The Physics of Moments

A moment is the formal physical measure of the turning effect of a force. It is defined as the product of the force applied and the perpendicular distance from the line of action of that force to the pivot.

Mathematical Representation and Units

Formula: $\text{Moment} = F \times d$
SI Unit of Moment: $Nm$ (Newton-meter)
Variables: - $F$ : Force measured in Newtons ( $N$ ). - $d$ : Perpendicular distance from the line of action to the pivot, measured in meters ( $m$ ).

The Principle of Moments

For a system to achieve a state of equilibrium (balance), the sum of the clockwise moments must be equal to the sum of the anti-clockwise moments. This is expressed mathematically as:

$\sum \text{Anti-clockwise Moments} = \sum \text{Clockwise Moments}$ $W_1 \times d_1 = W_2 \times d_2$

Equilibrium Case Study: Calculating Weight

Problem Statement

Find the weight ( $W$ ) of a computer if the tabletop is in a state of equilibrium, given the following parameters:

Perpendicular distance from computer to pivot: $0.25\,m$
Counter-balancing force: $62.5\,N$
Perpendicular distance from counter-balancing force to pivot: $0.8\,m$

Calculation Steps

Apply the Principle of Moments: $\text{Sum of clockwise moments} = \text{Sum of anti-clockwise moments}$
Substitute the known values: $0.25\,m \times W = 62.5\,N \times 0.8\,m$
Isolate the variable $W$ : $W = \frac{62.5\,N \times 0.8\,m}{0.25\,m}$
Simplify the expression: $W = \frac{50}{0.25}$
Final Result: $W = 200\,N$

Experimental Determination of the Center of Mass

The center of mass of a plane lamina (a flat, 2D shape) can be found using the plumbline method. The procedure is as follows:

Hole Preparation: Create four distinct holes (labeled A, B, C, and D) at different edges of the plane lamina.
Apparatus Setup: Set up a retort stand equipped with a cork and a pin.
Suspension: Suspend the lamina by placing hole A onto the pin. Ensure the lamina is free to move until it comes to a complete rest.
Plumbline Attachment: Attach a plumbline (a thread with a mass attached to one end) to the same pin.
Tracing: Mark a dot on the lamina at the point corresponding to the bottom of the plumbline thread. Use a ruler to draw a straight line from hole A through this dot.
Iteration: Repeat steps 3 through 5 for the remaining holes (B, C, and D).
Intersection: The specific point where all four traced lines intersect is the center of mass of the lamina.
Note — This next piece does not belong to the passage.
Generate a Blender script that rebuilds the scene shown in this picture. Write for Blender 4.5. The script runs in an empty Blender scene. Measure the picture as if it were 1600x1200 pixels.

Stability Analysis of Objects

The stability of an object is determined by two primary geometric factors: its Base Area ( $A$ ) and its Height ( $h$ ) of the center of gravity.

Case 1: Constant Base Area, Variable Height

If two objects have the same base area ( $A_1 = A_2$ ) but different heights (h_1 > h_2):

Result: Object 2 is more stable than Object 1.
Reasoning: The center of gravity of Object 2 is comparatively lower than that of Object 1. A lower center of gravity increases resistance to toppling.

Case 2: Constant Height, Variable Base Area

If two objects have the same height ( $h_1 = h_2$ ) but different base areas (A_1 > A_2):

Result: Object 1 is more stable than Object 2.
Reasoning: The base area of Object 1 is comparatively greater than that of Object 2. A wider base provides a larger area for the line of action of weight to fall within, maintaining stability.